** Start Data **
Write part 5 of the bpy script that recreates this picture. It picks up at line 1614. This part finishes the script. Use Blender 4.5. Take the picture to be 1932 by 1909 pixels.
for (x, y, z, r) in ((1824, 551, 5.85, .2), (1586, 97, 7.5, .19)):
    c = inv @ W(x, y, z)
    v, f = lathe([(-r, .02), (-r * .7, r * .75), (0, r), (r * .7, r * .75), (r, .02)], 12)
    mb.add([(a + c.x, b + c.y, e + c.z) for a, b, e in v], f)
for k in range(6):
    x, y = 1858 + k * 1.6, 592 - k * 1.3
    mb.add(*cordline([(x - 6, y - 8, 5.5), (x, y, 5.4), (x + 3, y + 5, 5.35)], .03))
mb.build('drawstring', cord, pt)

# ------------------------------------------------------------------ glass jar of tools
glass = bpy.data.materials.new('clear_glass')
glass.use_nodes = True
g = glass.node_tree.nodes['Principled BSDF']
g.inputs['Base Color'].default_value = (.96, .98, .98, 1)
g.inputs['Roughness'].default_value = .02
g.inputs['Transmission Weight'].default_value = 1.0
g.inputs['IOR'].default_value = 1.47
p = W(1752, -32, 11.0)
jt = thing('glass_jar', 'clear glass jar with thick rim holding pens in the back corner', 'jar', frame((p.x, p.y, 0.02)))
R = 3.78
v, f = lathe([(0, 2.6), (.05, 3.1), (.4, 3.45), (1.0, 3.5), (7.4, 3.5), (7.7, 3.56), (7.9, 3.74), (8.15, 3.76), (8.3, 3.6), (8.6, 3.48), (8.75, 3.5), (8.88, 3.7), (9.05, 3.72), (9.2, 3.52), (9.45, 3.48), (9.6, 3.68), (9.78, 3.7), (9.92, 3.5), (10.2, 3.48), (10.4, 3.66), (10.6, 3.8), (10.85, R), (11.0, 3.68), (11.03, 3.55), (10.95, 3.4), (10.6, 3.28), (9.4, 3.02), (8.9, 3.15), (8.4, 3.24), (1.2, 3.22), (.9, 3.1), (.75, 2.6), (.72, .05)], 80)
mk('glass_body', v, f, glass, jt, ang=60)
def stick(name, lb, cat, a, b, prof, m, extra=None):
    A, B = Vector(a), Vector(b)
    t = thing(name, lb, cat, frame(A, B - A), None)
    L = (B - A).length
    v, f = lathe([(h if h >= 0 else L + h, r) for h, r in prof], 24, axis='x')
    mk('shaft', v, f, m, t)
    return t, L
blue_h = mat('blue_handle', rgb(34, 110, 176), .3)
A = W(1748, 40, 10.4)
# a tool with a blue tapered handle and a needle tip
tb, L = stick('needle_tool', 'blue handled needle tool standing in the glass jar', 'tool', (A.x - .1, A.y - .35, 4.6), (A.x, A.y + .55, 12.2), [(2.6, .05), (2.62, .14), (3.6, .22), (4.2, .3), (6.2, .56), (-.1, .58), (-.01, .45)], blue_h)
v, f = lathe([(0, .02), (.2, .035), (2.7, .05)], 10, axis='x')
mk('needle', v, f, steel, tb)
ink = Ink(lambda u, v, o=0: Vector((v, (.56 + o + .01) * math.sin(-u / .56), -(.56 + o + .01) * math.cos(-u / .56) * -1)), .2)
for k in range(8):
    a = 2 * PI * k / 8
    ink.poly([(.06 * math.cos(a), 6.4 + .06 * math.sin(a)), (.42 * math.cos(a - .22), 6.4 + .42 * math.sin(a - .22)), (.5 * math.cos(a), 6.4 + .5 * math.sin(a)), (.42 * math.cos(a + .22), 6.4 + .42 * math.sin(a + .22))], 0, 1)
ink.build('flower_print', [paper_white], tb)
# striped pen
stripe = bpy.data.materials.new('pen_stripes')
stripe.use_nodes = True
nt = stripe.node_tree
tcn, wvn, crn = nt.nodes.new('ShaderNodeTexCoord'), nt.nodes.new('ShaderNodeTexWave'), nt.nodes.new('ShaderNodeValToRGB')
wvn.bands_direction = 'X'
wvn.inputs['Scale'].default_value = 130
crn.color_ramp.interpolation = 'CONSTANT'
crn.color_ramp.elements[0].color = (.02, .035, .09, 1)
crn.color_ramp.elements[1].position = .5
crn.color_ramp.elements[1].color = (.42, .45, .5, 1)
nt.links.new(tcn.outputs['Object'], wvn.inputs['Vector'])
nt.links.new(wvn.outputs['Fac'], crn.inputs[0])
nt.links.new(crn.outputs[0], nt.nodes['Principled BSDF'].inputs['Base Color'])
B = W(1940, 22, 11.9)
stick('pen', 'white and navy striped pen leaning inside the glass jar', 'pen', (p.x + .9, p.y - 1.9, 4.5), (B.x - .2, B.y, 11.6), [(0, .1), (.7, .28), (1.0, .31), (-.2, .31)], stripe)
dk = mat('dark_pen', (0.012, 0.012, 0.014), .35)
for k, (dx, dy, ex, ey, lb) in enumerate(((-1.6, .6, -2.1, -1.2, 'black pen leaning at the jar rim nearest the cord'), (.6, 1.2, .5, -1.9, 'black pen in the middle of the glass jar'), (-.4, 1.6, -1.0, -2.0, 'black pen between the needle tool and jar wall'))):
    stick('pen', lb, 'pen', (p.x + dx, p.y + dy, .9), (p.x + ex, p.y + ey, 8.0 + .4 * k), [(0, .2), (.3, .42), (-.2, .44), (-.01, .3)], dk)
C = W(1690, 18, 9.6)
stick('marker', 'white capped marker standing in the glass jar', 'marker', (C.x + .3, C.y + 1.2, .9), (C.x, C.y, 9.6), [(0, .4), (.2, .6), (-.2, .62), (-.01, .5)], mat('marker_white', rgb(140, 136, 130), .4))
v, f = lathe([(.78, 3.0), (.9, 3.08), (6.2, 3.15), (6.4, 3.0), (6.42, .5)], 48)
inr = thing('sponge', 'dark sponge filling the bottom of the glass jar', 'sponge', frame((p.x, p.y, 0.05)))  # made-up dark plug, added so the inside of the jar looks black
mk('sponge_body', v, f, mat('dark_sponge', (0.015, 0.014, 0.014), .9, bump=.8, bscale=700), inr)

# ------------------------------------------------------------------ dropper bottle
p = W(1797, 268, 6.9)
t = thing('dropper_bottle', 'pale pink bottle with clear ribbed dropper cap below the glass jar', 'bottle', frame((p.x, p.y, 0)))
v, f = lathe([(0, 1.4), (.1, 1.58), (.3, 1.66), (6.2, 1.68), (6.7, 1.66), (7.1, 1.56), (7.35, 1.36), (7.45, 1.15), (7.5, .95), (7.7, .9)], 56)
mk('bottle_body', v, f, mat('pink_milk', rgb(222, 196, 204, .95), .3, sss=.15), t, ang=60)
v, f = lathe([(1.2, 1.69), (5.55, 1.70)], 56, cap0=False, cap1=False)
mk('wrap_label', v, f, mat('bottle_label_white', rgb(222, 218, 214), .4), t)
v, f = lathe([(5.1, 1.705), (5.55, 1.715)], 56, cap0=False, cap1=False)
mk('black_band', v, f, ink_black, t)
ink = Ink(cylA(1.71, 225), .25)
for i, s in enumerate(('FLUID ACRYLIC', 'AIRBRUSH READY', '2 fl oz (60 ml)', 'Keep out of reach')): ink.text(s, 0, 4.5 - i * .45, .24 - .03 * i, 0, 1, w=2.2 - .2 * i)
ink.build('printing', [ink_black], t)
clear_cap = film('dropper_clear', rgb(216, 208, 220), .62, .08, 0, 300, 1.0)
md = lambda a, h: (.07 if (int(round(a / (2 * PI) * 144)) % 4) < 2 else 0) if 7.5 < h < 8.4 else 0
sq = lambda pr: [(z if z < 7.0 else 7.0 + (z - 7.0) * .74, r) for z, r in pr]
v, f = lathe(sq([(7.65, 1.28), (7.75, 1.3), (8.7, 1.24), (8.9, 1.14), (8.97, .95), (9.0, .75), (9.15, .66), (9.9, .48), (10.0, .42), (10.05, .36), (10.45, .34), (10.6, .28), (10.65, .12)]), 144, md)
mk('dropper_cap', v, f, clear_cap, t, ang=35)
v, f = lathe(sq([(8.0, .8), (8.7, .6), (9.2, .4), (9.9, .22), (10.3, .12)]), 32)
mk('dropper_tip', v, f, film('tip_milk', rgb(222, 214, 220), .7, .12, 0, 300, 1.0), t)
** End Data **
Task directions:
What you return should be the lines from the start of the data through the line with "mb.build('drawstring', cord, pt)", quoted exactly and nothing more.

Finished answer:
Write part 5 of the bpy script that recreates this picture. It picks up at line 1614. This part finishes the script. Use Blender 4.5. Take the picture to be 1932 by 1909 pixels.
for (x, y, z, r) in ((1824, 551, 5.85, .2), (1586, 97, 7.5, .19)):
    c = inv @ W(x, y, z)
    v, f = lathe([(-r, .02), (-r * .7, r * .75), (0, r), (r * .7, r * .75), (r, .02)], 12)
    mb.add([(a + c.x, b + c.y, e + c.z) for a, b, e in v], f)
for k in range(6):
    x, y = 1858 + k * 1.6, 592 - k * 1.3
    mb.add(*cordline([(x - 6, y - 8, 5.5), (x, y, 5.4), (x + 3, y + 5, 5.35)], .03))
mb.build('drawstring', cord, pt)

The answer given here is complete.